In 1940, she married Roy Schnebly, a veteran of World War I and a widower with children ages 9, 11 and 13.

Although her husband died 20 years ago, the children she raised after their mother died remain close to Louise.

"I have 13 grandchildren," she said, noting that all of her grandsons are connected with farming.

In addition to tending to three children and a husband, Louise kept a garden and worked in the barn.

"I did the milking - not like they do it today. Then, it was all by hand," she said.

During harvest time and threshing season, Louise rose at 4 a.m. each day.

"I would make four pies and put 20 pounds of meat in the oven," she said. "I was not just feeding the family, I was feeding the farm workers, too."
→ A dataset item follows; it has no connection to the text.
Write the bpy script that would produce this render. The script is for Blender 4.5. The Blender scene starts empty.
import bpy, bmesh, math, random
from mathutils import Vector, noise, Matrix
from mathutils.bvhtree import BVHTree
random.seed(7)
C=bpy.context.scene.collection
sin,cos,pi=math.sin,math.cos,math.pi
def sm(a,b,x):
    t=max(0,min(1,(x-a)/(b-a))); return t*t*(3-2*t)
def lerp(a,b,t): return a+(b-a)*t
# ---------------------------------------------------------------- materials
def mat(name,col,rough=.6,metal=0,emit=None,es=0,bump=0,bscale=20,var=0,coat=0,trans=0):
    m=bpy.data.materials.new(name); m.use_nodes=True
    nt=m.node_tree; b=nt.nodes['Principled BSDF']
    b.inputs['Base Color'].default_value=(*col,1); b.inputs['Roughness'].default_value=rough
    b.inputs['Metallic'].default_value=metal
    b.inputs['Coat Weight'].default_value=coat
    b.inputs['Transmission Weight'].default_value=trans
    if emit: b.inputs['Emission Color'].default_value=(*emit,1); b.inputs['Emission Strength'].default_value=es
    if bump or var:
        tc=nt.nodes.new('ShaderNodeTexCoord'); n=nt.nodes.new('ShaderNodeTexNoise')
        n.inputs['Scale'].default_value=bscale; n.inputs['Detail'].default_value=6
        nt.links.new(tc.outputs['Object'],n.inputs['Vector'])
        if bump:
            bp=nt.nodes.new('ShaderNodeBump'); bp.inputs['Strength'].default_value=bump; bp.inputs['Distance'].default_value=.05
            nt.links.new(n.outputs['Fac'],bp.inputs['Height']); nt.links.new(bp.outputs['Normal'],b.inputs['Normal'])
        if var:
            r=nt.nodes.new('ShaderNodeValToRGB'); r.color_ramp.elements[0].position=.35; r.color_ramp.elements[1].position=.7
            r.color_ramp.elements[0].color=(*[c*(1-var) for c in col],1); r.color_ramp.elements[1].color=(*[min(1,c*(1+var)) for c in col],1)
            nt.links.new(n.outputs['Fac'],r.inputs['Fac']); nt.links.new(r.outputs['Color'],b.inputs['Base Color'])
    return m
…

In her spare time, she made quilts and still is actively quilting. For 13 years, she was the organist at St. Paul's Lutheran Church in Clear Spring.

The Washington County Farm Bureau recognized her talents and harnessed them in the 1970s.

She said she was a member of the farm bureau women's group in Washington County and then was secretary of the Maryland Farm Bureau women's committee.

She remembers working on various projects to improve farm safety.

Before she moved to Williamsport Retirement Village, Louise was living alone on the Schnebly family farm in Fairview and did everything for herself.

"I gave up driving voluntarily when I was 80," she said.

Her dresser is crowded with pictures of family, including a new great-grandson.

"I have great-great-grandchildren, too," she said.

While she has had some health problems and doesn't see or hear as well as she used to, Louise said she feels pretty good, and is still enjoying life and family.

Emily McFarland, director of communications at Williamsport Retirement Village, said Louise loves to talk about her days on the farm and everyone enjoys the stories.